I flicked the selector down, silencing the St. Bernard, and gave the yappy thing a chance to redeem itself. It does a good impression of Jaco Pastorius, but nothing more. On a bass like this, it is about as much use as Yahoo Answers; it provides no solution, nothing productive and adds nothing of any benefit to the sound.

Onto the feel of thing. Nicely balanced and fantastically finished, it is a thing of beauty. I can't remember the exact price, but I feel it was just under £1300, say £1268 or so. To be completely honest, I was surprised at how little this was for the quality. The colour, much lighter in person than in the picture above, carries with it a bizarre finish; visible brush strokes up the neck did make me ponder on quality, but the lacquer and fitment of everything suggests that this is part of the handmade character. It's a sturdy beast, not delicate in the slightest.

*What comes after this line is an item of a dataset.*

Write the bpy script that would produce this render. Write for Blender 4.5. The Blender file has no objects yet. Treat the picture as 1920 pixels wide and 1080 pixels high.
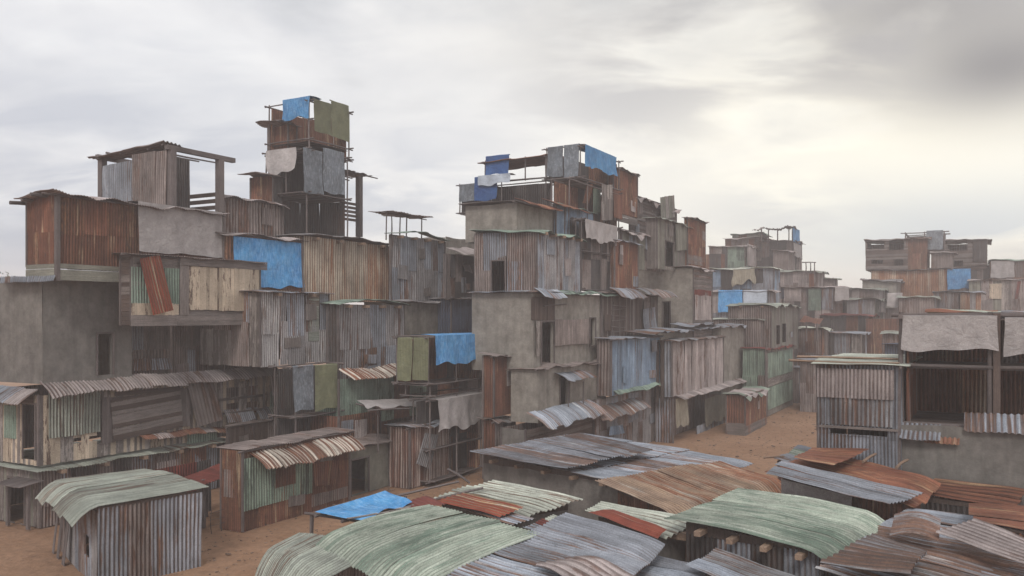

I read a lot on the Gibson website about the unique construction; their new way of building the Midtown, yadda yadda yadda. I hate sales rhetoric because I am very often drawn in and take the bait. Frankly, the way this thing was designed carries no impact with me. All I can say is it's a fantastic bass for the old-school deep reggae beats, a finely cut accompaniment for laid-back tunes, and with a bit of fuzz, could even carry off some of the more docile heavy tones, a la Jack Bruce. The quality is top notch, and it looks fantastic.

Please, Gibson. Get rid of the bridge pick-up, bring the price down by a hundred quid or so and we have an absolute future classic that could happily be used week in, week out for the next 30 years. Just don't expect to fire machine gun triplets at Mark King on it though; she's a Boomer, and always will be.